▶ EXERCISE BRIEF
Could you output each line of the data that follows exactly?

┄┄┄┄┄┄┄┄┄┄

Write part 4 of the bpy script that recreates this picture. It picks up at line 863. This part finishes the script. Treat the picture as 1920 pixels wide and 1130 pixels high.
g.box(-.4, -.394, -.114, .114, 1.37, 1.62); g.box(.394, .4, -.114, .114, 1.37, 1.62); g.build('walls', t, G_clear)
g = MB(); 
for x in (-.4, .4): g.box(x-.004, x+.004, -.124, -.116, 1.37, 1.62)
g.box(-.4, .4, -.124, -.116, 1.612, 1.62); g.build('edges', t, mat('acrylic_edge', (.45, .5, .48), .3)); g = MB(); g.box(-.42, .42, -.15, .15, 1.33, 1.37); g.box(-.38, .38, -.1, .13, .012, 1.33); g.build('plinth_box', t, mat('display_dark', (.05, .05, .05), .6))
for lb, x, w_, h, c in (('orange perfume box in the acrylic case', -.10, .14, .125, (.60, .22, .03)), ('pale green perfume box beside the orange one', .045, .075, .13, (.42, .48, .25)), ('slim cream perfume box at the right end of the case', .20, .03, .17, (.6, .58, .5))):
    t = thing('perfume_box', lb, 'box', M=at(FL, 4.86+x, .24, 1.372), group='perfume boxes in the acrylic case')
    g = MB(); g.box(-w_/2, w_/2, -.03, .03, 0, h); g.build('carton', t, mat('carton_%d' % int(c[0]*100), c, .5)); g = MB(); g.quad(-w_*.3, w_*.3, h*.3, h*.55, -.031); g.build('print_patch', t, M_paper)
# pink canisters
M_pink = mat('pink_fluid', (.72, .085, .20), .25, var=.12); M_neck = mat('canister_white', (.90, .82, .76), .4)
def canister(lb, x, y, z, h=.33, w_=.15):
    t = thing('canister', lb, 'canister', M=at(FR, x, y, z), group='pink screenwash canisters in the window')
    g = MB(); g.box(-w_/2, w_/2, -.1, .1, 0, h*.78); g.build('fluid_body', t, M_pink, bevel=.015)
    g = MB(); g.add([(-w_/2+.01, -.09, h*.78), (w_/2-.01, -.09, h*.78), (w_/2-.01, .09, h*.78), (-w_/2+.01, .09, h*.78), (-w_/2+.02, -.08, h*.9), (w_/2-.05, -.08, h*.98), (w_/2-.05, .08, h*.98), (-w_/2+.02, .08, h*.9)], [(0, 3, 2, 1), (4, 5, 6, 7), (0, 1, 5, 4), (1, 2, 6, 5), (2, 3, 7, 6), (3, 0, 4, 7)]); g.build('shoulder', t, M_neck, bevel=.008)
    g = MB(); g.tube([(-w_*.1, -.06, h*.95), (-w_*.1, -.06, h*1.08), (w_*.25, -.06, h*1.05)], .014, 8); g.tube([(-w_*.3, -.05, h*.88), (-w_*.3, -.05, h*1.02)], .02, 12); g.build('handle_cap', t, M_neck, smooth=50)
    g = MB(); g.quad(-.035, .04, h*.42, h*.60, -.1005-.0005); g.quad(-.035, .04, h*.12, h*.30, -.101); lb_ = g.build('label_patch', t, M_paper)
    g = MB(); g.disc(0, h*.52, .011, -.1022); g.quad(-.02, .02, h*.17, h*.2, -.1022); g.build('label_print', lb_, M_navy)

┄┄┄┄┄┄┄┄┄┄

▶ RESULT OF THIS TASK
Write part 4 of the bpy script that recreates this picture. It picks up at line 863. This part finishes the script. Treat the picture as 1920 pixels wide and 1130 pixels high.
g.box(-.4, -.394, -.114, .114, 1.37, 1.62); g.box(.394, .4, -.114, .114, 1.37, 1.62); g.build('walls', t, G_clear)
g = MB(); 
for x in (-.4, .4): g.box(x-.004, x+.004, -.124, -.116, 1.37, 1.62)
g.box(-.4, .4, -.124, -.116, 1.612, 1.62); g.build('edges', t, mat('acrylic_edge', (.45, .5, .48), .3)); g = MB(); g.box(-.42, .42, -.15, .15, 1.33, 1.37); g.box(-.38, .38, -.1, .13, .012, 1.33); g.build('plinth_box', t, mat('display_dark', (.05, .05, .05), .6))
for lb, x, w_, h, c in (('orange perfume box in the acrylic case', -.10, .14, .125, (.60, .22, .03)), ('pale green perfume box beside the orange one', .045, .075, .13, (.42, .48, .25)), ('slim cream perfume box at the right end of the case', .20, .03, .17, (.6, .58, .5))):
    t = thing('perfume_box', lb, 'box', M=at(FL, 4.86+x, .24, 1.372), group='perfume boxes in the acrylic case')
    g = MB(); g.box(-w_/2, w_/2, -.03, .03, 0, h); g.build('carton', t, mat('carton_%d' % int(c[0]*100), c, .5)); g = MB(); g.quad(-w_*.3, w_*.3, h*.3, h*.55, -.031); g.build('print_patch', t, M_paper)
# pink canisters
M_pink = mat('pink_fluid', (.72, .085, .20), .25, var=.12); M_neck = mat('canister_white', (.90, .82, .76), .4)
def canister(lb, x, y, z, h=.33, w_=.15):
    t = thing('canister', lb, 'canister', M=at(FR, x, y, z), group='pink screenwash canisters in the window')
    g = MB(); g.box(-w_/2, w_/2, -.1, .1, 0, h*.78); g.build('fluid_body', t, M_pink, bevel=.015)
    g = MB(); g.add([(-w_/2+.01, -.09, h*.78), (w_/2-.01, -.09, h*.78), (w_/2-.01, .09, h*.78), (-w_/2+.01, .09, h*.78), (-w_/2+.02, -.08, h*.9), (w_/2-.05, -.08, h*.98), (w_/2-.05, .08, h*.98), (-w_/2+.02, .08, h*.9)], [(0, 3, 2, 1), (4, 5, 6, 7), (0, 1, 5, 4), (1, 2, 6, 5), (2, 3, 7, 6), (3, 0, 4, 7)]); g.build('shoulder', t, M_neck, bevel=.008)
    g = MB(); g.tube([(-w_*.1, -.06, h*.95), (-w_*.1, -.06, h*1.08), (w_*.25, -.06, h*1.05)], .014, 8); g.tube([(-w_*.3, -.05, h*.88), (-w_*.3, -.05, h*1.02)], .02, 12); g.build('handle_cap', t, M_neck, smooth=50)
    g = MB(); g.quad(-.035, .04, h*.42, h*.60, -.1005-.0005); g.quad(-.035, .04, h*.12, h*.30, -.101); lb_ = g.build('label_patch', t, M_paper)
    g = MB(); g.disc(0, h*.52, .011, -.1022); g.quad(-.02, .02, h*.17, h*.2, -.1022); g.build('label_print', lb_, M_navy)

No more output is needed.